According to the coach of the Real Madrid club we “need to get used to a bipolar world in football.” Hein Verbruggen, president of the International Cycling Union has asked whether “sport has already sold its soul to the devil.”

According to Jorge Valdano, “the coach of Real Madrid until today”, as he defined himself during the Forum dialogue on “Sport as a Universal Dialogue”, “we need to get used to bipolarity in football: one that is played on the field and preserves the spirit of sport, and another one which is out in the market and is influenced by it.” In this respect Valdano said that “we must promote football by keeping off the grass and not trampling on ethics.”

Valdano explained that he has been “in all fields of the footballistic activity” and recognized that the miracle of football “is its capacity to adapt to the realities of the most diverse countries and places.” He stated that football plays a role in the struggle for life and provided the example of Maradona. “Poverty is linked to football, since no human planification or technologic development can produce such a phenomenon as Maradona.”

For his part, Hein Verbruggen, the president of the International Cycling Union criticized the current market-driven trend in sport and said that “it is time to ask ourselves if we have sold the soul of sport to the devil.”
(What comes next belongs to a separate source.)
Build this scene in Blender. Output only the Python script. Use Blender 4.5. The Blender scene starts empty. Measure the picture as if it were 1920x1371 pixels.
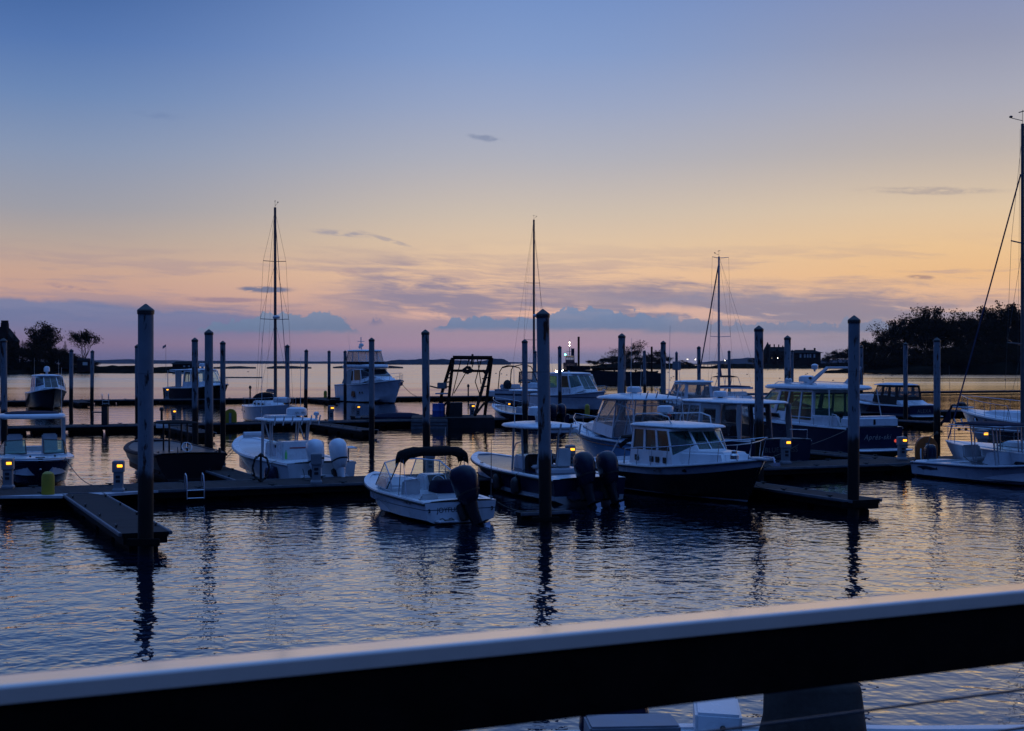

In this morning’s plenary, focused on the sustainability of sport with the question “Is Present Day Sport a Sustainable Activity?” Verbruggen stated that “television and international sports associations work together to promote sport, but each one defends their own interest, and this is negative for sport.” In Verbruggen’s words, “it is an anti natural relationship, in which television seeks to present sport as a spectacle while the sports associations seek to preserve ethical values.”
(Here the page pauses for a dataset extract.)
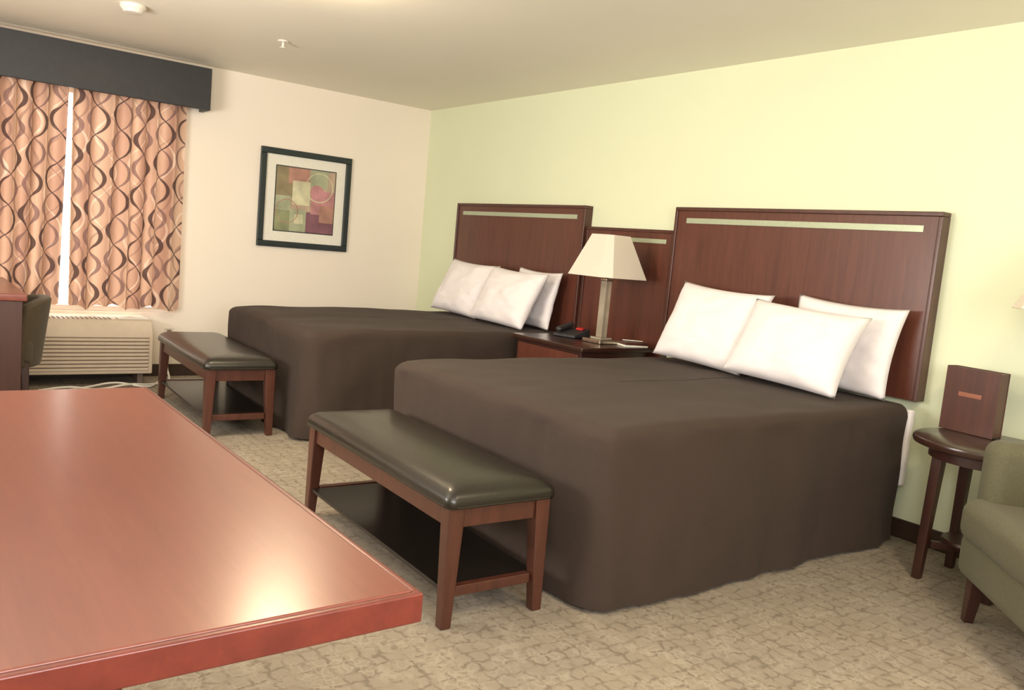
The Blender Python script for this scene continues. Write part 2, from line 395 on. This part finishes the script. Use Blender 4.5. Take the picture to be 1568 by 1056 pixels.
def pillow(cx,yb,zb,w,h,t,lean,yaw=0,roll=0,seed=0):
    n=30;V=[];Fc=[]
    for side in (1,-1):
        for j in range(n+1):
            for i in range(n+1):
                u=-1+2*i/n; q=-1+2*j/n
                x=w/2*u*(1-.07*(1-q*q)); z=h/2*q*(1-.08*(1-u*u))
                th=t/2*max(0,(1-abs(u)**3.2)*(1-abs(q)**3.2))**.55
                th*= 1+.2*noise.noise(Vector((u*1.8+seed,q*1.8,side)))
                wr=.011*noise.noise(Vector((u*3.5+seed,q*5,side*3)))*(1-max(abs(u),abs(q))**6)
                V.append((x,-side*(th+wr*(1 if th>.01 else 0)),z-.012*q*(q<0)*abs(u)**2))
        for j in range(n):
            for i in range(n):
                a=(0 if side==1 else (n+1)**2)+j*(n+1)+i; Fc.append((a,a+1,a+n+2,a+n+1))
    me=bpy.data.meshes.new('pillow'); me.from_pydata(V,[],Fc)
    bm=bmesh.new(); bm.from_mesh(me); bmesh.ops.remove_doubles(bm,verts=bm.verts,dist=.0015); bmesh.ops.recalc_face_normals(bm,faces=bm.faces)
    M=Matrix.Rotation(-lean,4,'X')@Matrix.Rotation(roll,4,'Y')
    bmesh.ops.transform(bm,matrix=M,verts=bm.verts)
    bm.to_mesh(me); bm.free(); me.materials.append(m_linen)
    for p in me.polygons: p.use_smooth=True
    zmin=min(v.co.z for v in me.vertices)
    o=bpy.data.objects.new('pillow',me); scene.collection.objects.link(o)
    o.location=(cx,yb,zb-zmin); o.rotation_euler=(0,0,yaw)
    return o
PZ=.686
pillow(3.79,-.31,PZ,.65,.49,.17,.42,0,.04,1)
pillow(4.39,-.39,PZ,.66,.45,.18,.50,.05,.05,2)
pillow(4.515,-.18,PZ,.61,.46,.10,.20,0,.03,3)
pillow(1.26,-.31,PZ,.68,.47,.17,.42,0,.03,4)
pillow(1.93,-.37,PZ,.66,.46,.17,.46,.03,.03,5)
pillow(2.00,-.18,PZ,.52,.44,.10,.20,0,.02,6)
# ---------------------------------------------------------------- benches
def bench(cx,cy,rz):
    e=E('bench',(cx,cy,0),rz); a,b=.611,.203
    for i,(sx,sy) in enumerate([(-1,-1),(1,-1),(1,1),(-1,1)]):
        leg('leg_%d'%(i+1),e,(sx*(a-.032),sy*(b-.032),.405),(sx*(a-.018),sy*(b-.020),0),.06,.038,m_legw,.004)
    box('apron_front',e,(-a+.06,-b+.012,.335),(a-.06,-b+.032,.405),m_legw,.003)
    box('apron_back',e,(-a+.06,b-.032,.335),(a-.06,b-.012,.405),m_legw,.003)
    box('apron_end_1',e,(-a+.012,-b+.06,.335),(-a+.032,b-.06,.405),m_legw,.003)
    box('apron_end_2',e,(a-.032,-b+.06,.335),(a-.012,b-.06,.405),m_legw,.003)
    box('shelf',e,(-a+.05,-b+.012,.115),(a-.05,b-.012,.13),m_shelf,.003)
    box('shelf_rail_1',e,(-a+.016,-b+.05,.1),(-a+.046,b-.05,.135),m_legw,.003)
    box('shelf_rail_2',e,(a-.046,-b+.05,.1),(a-.016,b-.05,.135),m_legw,.003)
    V=[];Fc=[];A,B=a+.012,b+.012
    rows=[]
    def ring(ins,z,rc):
        pts=[];aa=A-ins;bb=B-ins;K=7
        for (sx,sy,t0) in [(1,1,0),(-1,1,90),(-1,-1,180),(1,-1,270)]:
            for k in range(K+1):
                t=math.radians(t0+90*k/K); pts.append((sx*(aa-rc)+rc*math.cos(t),sy*(bb-rc)+rc*math.sin(t),z))
        return pts
    for ins,z,rc in [(.03,.404,.02),(.0,.406,.03),(-.002,.420,.03),(.0,.436,.03),(.010,.452,.03),(.028,.464,.03),(.06,.472,.03),(.11,.477,.03),(.17,.479,.02),(.21,.480,.004)]:
        rows.append(ring(ins,z,rc))
    N=len(rows[0]); V=[p for r in rows for p in r]
    for j in range(len(rows)-1):
        for i in range(N):
            k=(i+1)%N; Fc.append((j*N+i,j*N+k,(j+1)*N+k,(j+1)*N+i))
    Fc.append(tuple(range(N))[::-1]); Fc.append(tuple(range((len(rows)-1)*N,len(rows)*N)))
    mesh('seat_pad',V,Fc,m_leather,e,smooth=True)
    tube('piping',e,[(A-.002,-B+.03,.41),(A-.002,0,.41),(A-.002,B-.03,.41)],.004,m_leather)
    tube('piping_front',e,[(-A+.03,-B+.002,.41),(0,-B+.002,.41),(A-.03,-B+.002,.41)],.004,m_leather)
    return e
bench(4.129,-2.365,-.036)
bench(1.48,-2.335,-.039)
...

For Klaus Heinemann, distinguished professor of the University of Hamburg, the problem of sport is directly related with the power imbalances in the world. He pointed out that 65% of European countries take part in world sports events, while only 40% of Latin American countries take part, and a mere 6% of countries of Africa participate.

In his opinion, there are two ethical principles which can not be violated in sport: in the first place, dignity and the respect for sports values, and in the second place, equal opportunities for all. In this respect he referred to the enormous technologic gap that exists between countries and to “technologic doping” and the growing divide between high performance sports people and plain citizens that do sport.